Sunday, March 29, 2009

Communication

The other day I was giving someone a ride to work and, although I thought I had an idea as to the general area where we were headed, I was confirming my directions with him as we went. At one point, on a farm road going into the orchards, there was a “V” in front of us where our road split into two roads each branching slightly off the original trajectory.

Approaching the “V” at a decent speed I casually asked to confirm that we wanted to go left. To this inquiry my companion quickly replied with a twinge of alarm in his thick Russian accent, “No! Straight!”. With his “No” registering in my brain first, I began breaking and turning onto the other branch at which point he again emphasized with even more alarm “Straight! Straight!”

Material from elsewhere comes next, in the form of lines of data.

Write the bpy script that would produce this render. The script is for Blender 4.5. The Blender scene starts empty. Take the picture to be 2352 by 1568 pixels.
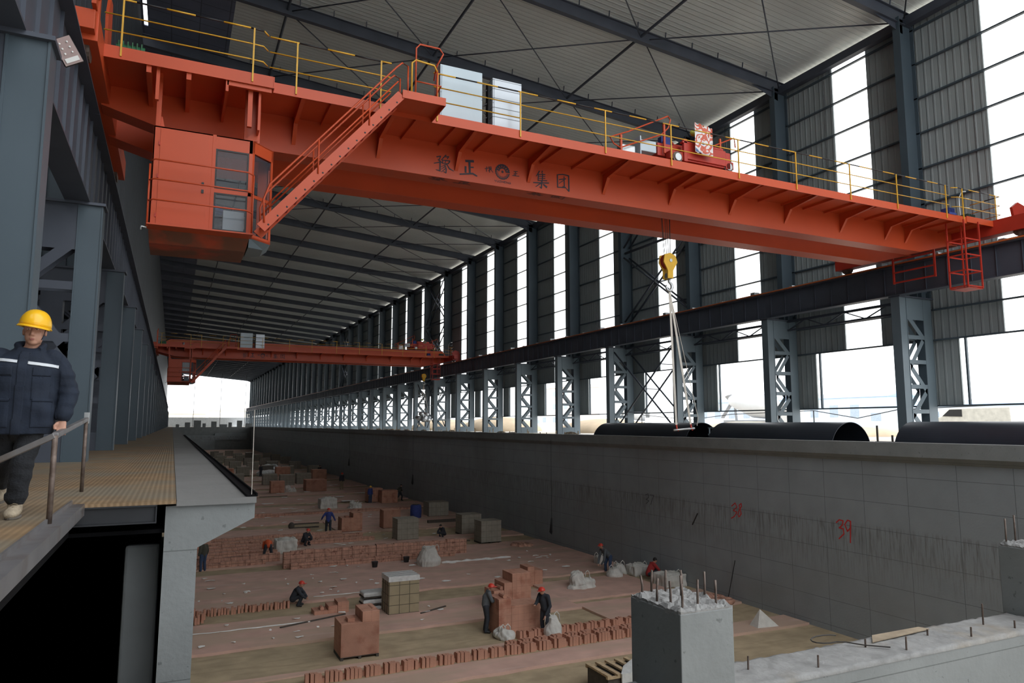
import bpy, bmesh, math, random
from mathutils import Vector, Matrix, noise
random.seed(7)
C = bpy.context.scene
COL = C.collection
PI = math.pi
# ---------------------------------------------------------------- camera, sky, exposure
cam = bpy.data.cameras.new('camera'); camo = bpy.data.objects.new('camera', cam); COL.objects.link(camo)
camo.location = (0, 0, .785); camo.rotation_euler = (math.radians(96.643), 0, math.radians(-25.287))
cam.lens = 25.10; cam.sensor_width = 36; cam.clip_start = .1; cam.clip_end = 3000
C.camera = camo
C.view_settings.view_transform = 'Standard'; C.view_settings.look = 'None'
C.view_settings.gamma = 1; C.view_settings.use_curve_mapping = False
C.view_settings.exposure = 0.75
W = bpy.data.worlds.new('sky'); C.world = W; W.use_nodes = True
bg = W.node_tree.nodes['Background']
bg.inputs[0].default_value = (.95, .975, 1.0, 1); bg.inputs[1].default_value = 1.9
try:
    C.cycles.max_bounces = 8; C.cycles.diffuse_bounces = 5; C.cycles.sample_clamp_indirect = 6
    C.cycles.caustics_reflective = False; C.cycles.caustics_refractive = False
except Exception: pass

# ---------------------------------------------------------------- materials
def M(name, col, rough=.6, metal=0., var=.12, scale=3., bump=0., bscale=30., spec=.5):
    m = bpy.data.materials.new(name); m.use_nodes = True
    nt = m.node_tree; b = nt.nodes['Principled BSDF']
    b.inputs['Roughness'].default_value = rough; b.inputs['Metallic'].default_value = metal
    b.inputs['Specular IOR Level'].default_value = spec
    tc = nt.nodes.new('ShaderNodeTexCoord')
    n = nt.nodes.new('ShaderNodeTexNoise'); n.inputs['Scale'].default_value = scale; n.inputs['Detail'].default_value = 5
    nt.links.new(tc.outputs['Object'], n.inputs['Vector'])
    r = nt.nodes.new('ShaderNodeMapRange'); r.inputs[1].default_value = .3; r.inputs[2].default_value = .7
    r.inputs[3].default_value = 1 - var; r.inputs[4].default_value = 1 + var
    nt.links.new(n.outputs[0], r.inputs[0])
    v = nt.nodes.new('ShaderNodeVectorMath'); v.operation = 'SCALE'
    v.inputs[0].default_value = col[:3]; nt.links.new(r.outputs[0], v.inputs['Scale'])
    nt.links.new(v.outputs[0], b.inputs['Base Color'])
    if bump:
        n2 = nt.nodes.new('ShaderNodeTexNoise'); n2.inputs['Scale'].default_value = bscale; n2.inputs['Detail'].default_value = 4
        nt.links.new(tc.outputs['Object'], n2.inputs['Vector'])
        bp = nt.nodes.new('ShaderNodeBump'); bp.inputs['Strength'].default_value = bump; bp.inputs['Distance'].default_value = .02
        nt.links.new(n2.outputs[0], bp.inputs['Height']); nt.links.new(bp.outputs[0], b.inputs['Normal'])
    m['v'] = 1
    return m
def nodes(m): return m.node_tree, m.node_tree.nodes, m.node_tree.links
def base_socket(m):
    nt, N, L = nodes(m); b = N['Principled BSDF']; l = b.inputs['Base Color'].links[0]; s = l.from_socket
    L.remove(l); return b, s
def gvec(m): 
    nt, N, L = nodes(m); g = N.new('ShaderNodeNewGeometry'); return g.outputs['Position']
def ribs(m, axis, period, dist=.02, sharp=True):
    """corrugation: ridges as bump, position along one world axis"""
    nt, N, L = nodes(m); b = N['Principled BSDF']
    sep = N.new('ShaderNodeSeparateXYZ'); L.new(gvec(m), sep.inputs[0])
    a = N.new('ShaderNodeMath'); a.operation = 'DIVIDE'; a.inputs[1].default_value = period; L.new(sep.outputs['XYZ'.index(axis)], a.inputs[0])
    f = N.new('ShaderNodeMath'); f.operation = 'PINGPONG'; f.inputs[1].default_value = .5; L.new(a.outputs[0], f.inputs[0])
    r = N.new('ShaderNodeMapRange'); r.interpolation_type = 'SMOOTHSTEP'; r.inputs[1].default_value = .30 if sharp else 0; r.inputs[2].default_value = .42 if sharp else .5
    L.new(f.outputs[0], r.inputs[0])
    bp = N.new('ShaderNodeBump'); bp.inputs['Strength'].default_value = 1; bp.inputs['Distance'].default_value = dist
    L.new(r.outputs[0], bp.inputs['Height']); L.new(bp.outputs[0], b.inputs['Normal'])
    return m
def lines(m, specs, dark=.45):
    """thin darker joints: specs = (axis, period, offset, halfwidth)"""
    nt, N, L = nodes(m); b, s = base_socket(m)
    sep = N.new('ShaderNodeSeparateXYZ'); L.new(gvec(m), sep.inputs[0])
    cur = None
    for ax, per, off, hw in specs:
        a = N.new('ShaderNodeMath'); a.operation = 'SUBTRACT'; a.inputs[1].default_value = off; L.new(sep.outputs['XYZ'.index(ax)], a.inputs[0])
        f = N.new('ShaderNodeMath'); f.operation = 'PINGPONG'; f.inputs[1].default_value = per / 2; L.new(a.outputs[0], f.inputs[0])
        c = N.new('ShaderNodeMath'); c.operation = 'LESS_THAN'; c.inputs[1].default_value = hw; L.new(f.outputs[0], c.inputs[0])
        if cur is None: cur = c.outputs[0]
        else:
            q = N.new('ShaderNodeMath'); q.operation = 'MAXIMUM'; L.new(cur, q.inputs[0]); L.new(c.outputs[0], q.inputs[1]); cur = q.outputs[0]
    mx = N.new('ShaderNodeMix'); mx.data_type = 'RGBA'; mx.blend_type = 'MULTIPLY'; L.new(cur, mx.inputs[0]); L.new(s, mx.inputs[6])
    mx.inputs[7].default_value = (dark, dark, dark, 1); L.new(mx.outputs[2], b.inputs['Base Color'])
    return m
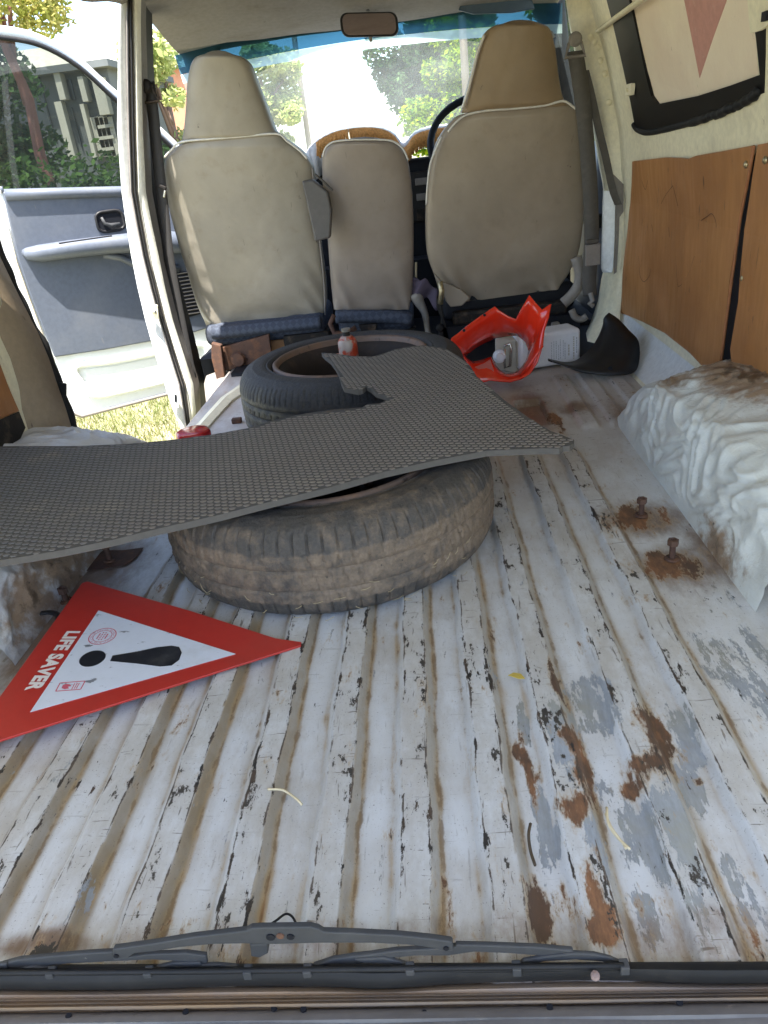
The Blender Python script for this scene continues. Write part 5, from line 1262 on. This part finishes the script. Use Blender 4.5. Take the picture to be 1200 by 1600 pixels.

Thinking about the miscommunication as I proceeded to school, I realized that both of us had said some rather foolish things that seemed quite clear to ourselves. In asking if we should turn left, I had no intentions of steering my car into the fence that was directly to our left and I am quite confident that he wasn’t asking me to drive straight into the boulder marking the middle of the “V” for which we were aimed. Yet in my mind the idea of taking the left branch (as opposed to the right branch) made perfect sense. Likewise with him, as the road we wanted was nearly straight in front of us.

If we can misunderstand each other concerning something that is directly in front of both parties involved, and there are only two real options, how are we supposed to communicate concerning more complicated things?

1 comments:

Christy Joy said...

Very carefully because communication is the foundation of human interaction... but with enough freedom to be real.